“Georgia Power to testify about construction costs at nuclear plant expansion”

By Walter Jones, Morris News Service

ATLANTA | For the third time since construction began in 2009, a new contractor is overseeing expansion at Plant Vogtle, and the change could have wide implications.

Some may become clear Tuesday when Georgia Power officials testify in front of the Georgia Public Service Commission about construction costs at the nuclear facility.

One implication is the 8,000 workers of Stone & Webster will have a new parent company.

Stone & Webster seemed a logical choice as the contractor when Georgia Power and the other utilities that own the Waynesboro nuclear facility won permission to add two reactors, the first built in the United States in more than 30 years. The Massachusetts-based engineering company had produced some of the components for the Manhattan Project, the Oak Ridge Laboratories and various projects at Plant Vogtle over the years.

As delays, cost overruns and persistent quality issues mounted, the utilities and the contractor blamed each other, taking their dispute to mediation. When that failed to resolve the issues, they sued each other in federal court. By then, Chicago Bridge & Iron had purchased Stone & Webster, and the 2013 deal came with assurances that the problems would disappear.

Late Tuesday, a flurry of press releases announced that Westinghouse Electric was buying Stone & Webster and its contracts at Vogtle and Plant V.C. Summer in South Carolina for $229 million. The announcement also reported the lawsuits had been settled.

“This settlement is extremely positive for the Vogtle project, and now the contractors can focus 100 percent on project execution,” said Buzz Miller, executive vice president of nuclear development for Georgia Power.

One skeptic is Liz Coyle, executive director with the consumer advocacy group Georgia Watch. “So, we’ve seen these changes in contractors and leadership before, when promised improvements haven’t materialized,” she said. “Why should we expect significant improvement this time around?”

The recent settlement included Georgia Power paying $350 million to Chicago Bridge & Iron (CB&I), about $100 million less than was initially in contention. The other owners will also write checks, bringing the total to around $900 million. Still, CB&I announced that it will lose as much as $1 billion on the transaction, even though it will still supply some components for the new reactors.

CB&I’s loss may be a gain for Georgia Power customers because it is money they will not have to pay. However, Georgia Power plans to ask the Public Service Commission to allow it to collect the $350 million from customers.

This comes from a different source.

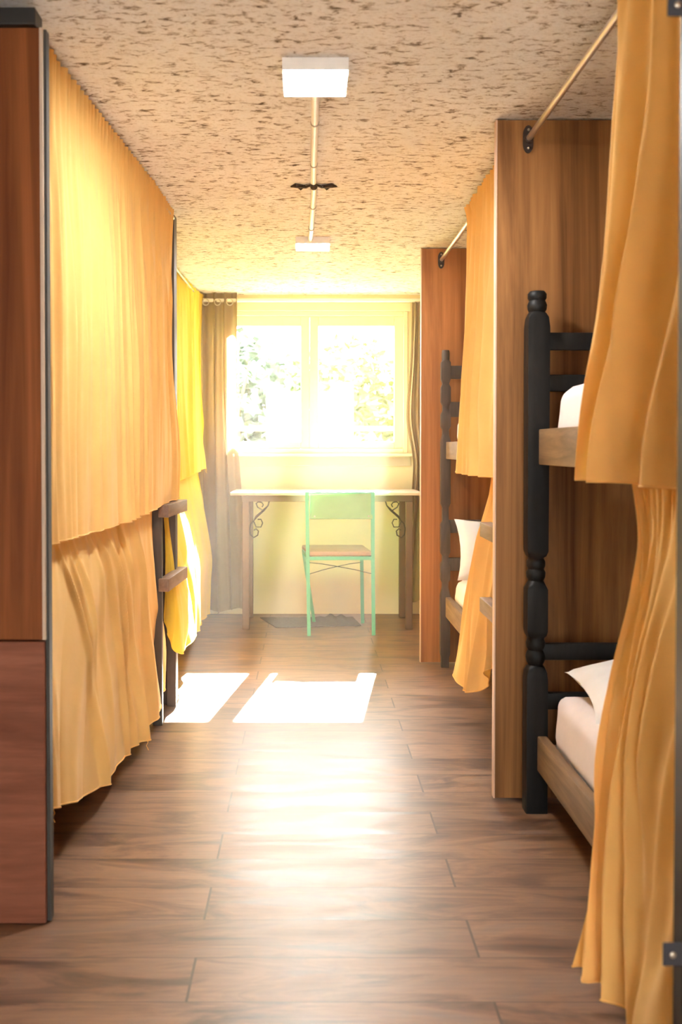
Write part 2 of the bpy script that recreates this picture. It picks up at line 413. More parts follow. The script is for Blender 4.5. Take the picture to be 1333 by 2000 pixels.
# ------------------------------------------------------------------ bunks
def turned_profile(h):
    p = [(0, .033, 1), (.40, .033, 1), (.425, .031, .6), (.44, .026, .1), (.445, .022, 0), (.455, .027, 0), (.470, .030, 0), (.482, .027, 0), (.490, .023, 0), (.500, .028, 0), (.512, .029, 0), (.522, .026, 0), (.528, .024, .2), (.536, .029, .7), (.55, .032, 1),
         (.63, .032, 1), (.675, .032, .8), (.69, .027, .1), (.70, .023, 0), (.712, .028, 0), (.725, .029, 0), (.735, .024, 0), (.745, .028, 0), (.758, .028, 0), (.768, .023, 0), (.775, .028, .4), (.79, .0325, 1),
         (1.46, .034, 1), (1.49, .031, .7), (1.503, .026, .2), (1.508, .024, 0), (1.515, .028, 0), (1.528, .0295, 0), (1.538, .026, 0), (1.542, .024, 0), (1.549, .028, 0), (1.562, .028, 0), (1.57, .022, 0)]
    return p
def bumpy_profile():
    def bump(z0, z1, w=.0245): return [(z0, .0165, .5), (z0+.018, w, .9), (z1-.018, w, .9), (z1, .0165, .5)]
    p = [(0, .020, .8), (.05, .020, .8), (.07, .025, 1), (.36, .025, 1), (.40, .0165, .5)]
    p += bump(.425, .535) + bump(.56, .735) + [(.80, .0165, .5)] + [(.825, .025, 1), (1.0, .025, 1), (1.13, .025, 1), (1.165, .017, .5)] + bump(1.19, .1+1.165+.02) + [(1.31, .0165, .5), (1.33, .0245, 1), (1.40, .0245, 1), (1.42, .0165, .5), (1.445, .0245, 1), (1.525, .0245, 1), (1.535, .019, .4), (1.54, .0195, 0), (1.57, .0205, 0), (1.588, .018, 0)]
    q = [p[0]]
    for a in p[1:]:
        if a[0] > q[-1][0]: q.append(a)
    return q
def bunk(label, x0, x1, y0, y1, prof, pmat, rails, slats, rmat, side, ends=(1, 1), mats=None, ladder=None, xf=None, hw=.033):
    """side=+1: aisle at x0 (right hand bunks); rails=((z0,z1),(z0,z1)); slats z ranges on the y1 end"""
    f = xf or (lambda p: p)
    t = thing('bunk_bed', label, 'bunk bed', f(Vector(((x0+x1)/2, (y0+y1)/2, 0))))
    def fin(name, bm, mat, par=t, **k):
        if xf:
            for v in bm.verts: v.co = xf(v.co)
        return obj(name, bm, mat, par, True, **k)
    for x in (x0+hw, x1-hw):
        for y in (y0+hw, y1-hw): fin('post', profile_post(bm_(), x, y, prof), pmat)
    aisle = x0 if side > 0 else x1
    for (z0, z1) in rails:
        fin('side_rail', boxm((x0+hw, y0+hw*1.2, z0), (x0+hw+.03, y1-hw*1.9 + (hw*.9), z1), .004), rmat)
        fin('side_rail', boxm((x1-hw-.03, y0+hw*1.2, z0), (x1-hw, y1-hw, z1), .004), rmat)
        fin('bed_base', boxm((x0+hw+.03, y0+hw, z0+.05), (x1-hw-.03, y1-hw, z0+.07)), 'pine_grey')
    for (z0, z1) in slats:
        for yy in (y1-hw, y0+hw):
            fin('end_slat', boxm((x0+hw, yy-.012, z0), (x1-hw, yy+.012, z1), .003), pmat)
    if ladder:
        xs, ya, yb, zt, rz, rl = ladder   # stringer x, y of stringers, top, rung heights, rung length
        lb = bm_()
        for (yt, ybot) in ((ya, ya+.0), (yb, yb)): bar(lb, (xs, ybot, 0), (xs, yt, zt), .038, .022)
        L = fin('ladder', lb, rmat)
        for z in rz:
            xr = xs - side*.030
            fin('rung', boxm((xr-.021, ya-.03, z-.025), (xr+.021, yb+.10, z+.025), .003), 'rung', L)
    return t
def mattress(label, x0, x1, y0, y1, z0, z1, seed=0, xf=None):
    bm = bm_(); nx, ny, nz = 26, 50, 8
    bmesh.ops.create_cube(bm, size=2.0)
    bmesh.ops.subdivide_edges(bm, edges=bm.edges[:], cuts=23, use_grid_fill=True)
    W_, L_, T_ = (x1-x0)/2, (y1-y0)/2, (z1-z0)/2; r = .045
    for v in bm.verts:
        p = v.co; q = Vector((p.x*W_, p.y*L_, p.z*T_))
        c = Vector((max(-W_+r, min(W_-r, q.x)), max(-L_+r, min(L_-r, q.y)), max(-T_+r, min(T_-r, q.z))))
        d = q-c
        if d.length > 1e-6: q = c + d.normalized()*min(r, max(abs(d.x), abs(d.y), abs(d.z)))
        wp_ = Vector((q.x+(x0+x1)/2, q.y+(y0+y1)/2, q.z+(z0+z1)/2))
        side_w = 1-abs(p.z)*.6
        wp_ += Vector((math.copysign(1, p.x)*abs(p.x)**6, 0, 0))*(.007*mnoise.noise(Vector((wp_.y*9+wp_.z*11, wp_.z*5, seed)))*side_w)
        wp_.x += -.012*math.copysign(1, p.x)*abs(p.x)**6*(p.z*.5+.5)
        if p.z > .5: wp_.z += .004*mnoise.noise(Vector((wp_.x*7, wp_.y*6, seed+3)))
        if p.z < -.9: wp_.z = z0
        v.co = xf(wp_) if xf else wp_
    o = obj('mattress', bm, 'sheet', None, True); tag(o, label, 'mattress'); return o
def pillow(label, M4, w, l, t, seed=0):
    bm = bm_(); n = 30; g = {}
    for s in (1, -1):
        for i in range(n+1):
            for j in range(n+1):
                if s < 0 and (i in (0, n) or j in (0, n)): g[s, i, j] = g[1, i, j]; continue
                u = i/n*2-1; v = j/n*2-1
                h = max(0, (1-abs(u)**2.6))**.55 * max(0, (1-abs(v)**2.6))**.55
                pu = u*(1-.07*(1-v*v)); pv = v*(1-.07*(1-u*u))
                z = s*h*t/2*(1+.25*mnoise.noise(Vector((u*2, v*2, seed+s))))
                c = abs(u*v)**4; z += .012*c*math.sin(seed+u*2) + .004*mnoise.noise(Vector((u*6, v*6, seed)))
                g[s, i, j] = bm.verts.new(M4 @ Vector((pu*w/2, pv*l/2, z)))
        for i in range(n):
            for j in range(n):
                q = [g[s, i, j], g[s, i+1, j], g[s, i+1, j+1], g[s, i, j+1]]
                bm.faces.new(q if s > 0 else q[::-1])
    o = obj('pillow', bm, 'pillow', None, True); tag(o, label, 'pillow'); return o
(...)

As the prime contractor now, Westinghouse adds to its already big role at Vogtle. It supplies the fuel pellets the two existing reactors burn to make electricity. The company also designed the AP1000 reactors that are being built, which is why it already has personnel on site. Having Westinghouse in complete charge — though it is hiring Fluor Corporation to manage construction — also removes debates about whether problems are the fault of the design or the company building it.

“The agreement resolves current and pending disputes, reaffirms the current schedule and increases efficiencies by streamlining resource deployment with Westinghouse and its affiliates as the prime contractor over the Vogtle expansion,” Georgia Power’s Miller said.

Moody’s Investors Service, a bond-rating agency, predicts that with the lawsuit out of the way, the Public Service Commission will adjust upward the approved price and timeline for the project.

But Georgia Watch’s Coyle has a different perspective. “Given that the subject of the litigation was finding fault in those costly delays, I would be very surprised if commissioners allowed those costs to be passed off on customers,” she said.

Commissioners have said they aren’t eager to hold the lengthy hearings to revise the price because the possibility of continued overruns could require another revision, and they only want to deal with it once.

To get Westinghouse to become the prime contractor, the utilities agreed to revise the due dates in the contract. The first new reactor was supposed to begin producing power next April, but the latest realistic estimate is in 2019. The contract schedule change means that Westinghouse won’t face the penalties for being late that CB&I had hanging over it. That also means that Georgia Power will ask the Public Service Commission to make electricity customers pay that cost.

Still, utility officials said this week that the estimated increase in customer bills would be the 6 percent to 8 percent originally projected. And bills already include 4.5 percent of that projected increase.

Opponents of nuclear power see the contractor switch and the lawsuit settlement as new reasons to halt construction. Sara Barczak with the Southern Alliance for Clean Energy figures customers are already paying 9.4 percent for Vogtle’s construction financing, totaling $1.2 billion so far.

“These announcements are shocking, and customers once again are going to suffer with higher bills for this troubled project unless the commission starts paying attention to the red flags that have been waving in front of them for years now and does something to protect consumers instead of Georgia Power and their shareholders,” she said.